How can Australia be perceived as PNG's security guarantor when it doesn't even help its neighbour secure its primary border, especially given the growing threat of jihadi infiltration? Why has the Australian Federal Police been given priority over the ADF in terms of security across Melanesia?
With no more engineering battalions or ADF advisers present, China has walked straight in.
From a Melanesian perspective, the two biggest security issues are climate change and Indonesia's increasing political interference across the Melanesian archipelago. Despite the mantra from Foreign Minister Julie Bishop that Australia remains the "strategic partner of choice" for Vanuatu and the region, the fact is that Canberra is not listening to Melanesia's security concerns, but is telling them what they should be concerned about (China).

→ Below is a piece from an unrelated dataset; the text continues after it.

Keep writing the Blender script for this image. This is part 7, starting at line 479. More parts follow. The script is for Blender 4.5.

This is not going down well, and Melanesian nations are forging their own security arrangements with or without Australia, who they see as compromised when it comes to Indonesia and climate change.

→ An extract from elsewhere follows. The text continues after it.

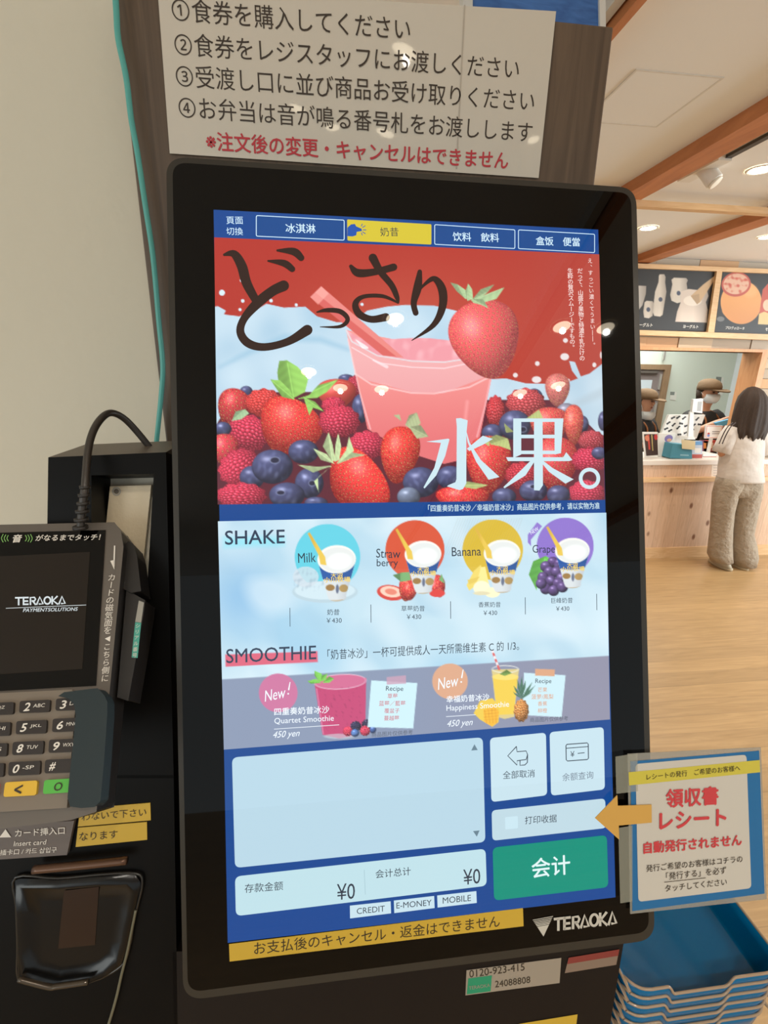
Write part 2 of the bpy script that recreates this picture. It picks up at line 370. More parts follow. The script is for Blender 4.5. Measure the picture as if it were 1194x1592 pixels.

In the past few months we have witnessed something of a pincer movement. In December, RAAF jets scrambled in Darwin after a number of nuclear-capable Russian Tupolev Tu 95 "Bear" bombers flew from Biak between Australia and Papua.
It's the first time Russian bombers have operated like this in the South Pacific, and suggests Jakarta wanted to warn Australia and the US forces parked in Darwin that it too could bring some "muscle" into the neighbourhood. That message was likely aimed at China as much as Australia and the US.
Then, at the other end of Melanesia, we have revelations about a potential Chinese military base in Vanuatu. It's highly unlikely China would have asked for a military base Beijing is far too subtle to do that.
The more likely angle is something dressed up as a civilian project but with military applications, such as the "space station" speculated about in the South China Morning Post last week.
Already there is dual-use infrastructure in Vanuatu, such as the big Santo wharf. Step by step, like the "salami-slicing" strategy in the South China Sea, China will move in incrementally.
The consequences of this pincer only serve to demonstrate Australia's diminishing standing in the region over decades, and the strategic consequences of turning a blind eye to Indonesia's brutal hold over West Papua, the territory at the root of both Russian and Chinese moves in the region.
Australia must now find a strategic balance among its "frenemies" Indonesia and China. This must begin with deeper engagement of the islands, acknowledgement of climate change, and a robust defence of the Melanesian archipelago, from Timor to Fiji, if it expects to be Melanesia's "security partner of choice".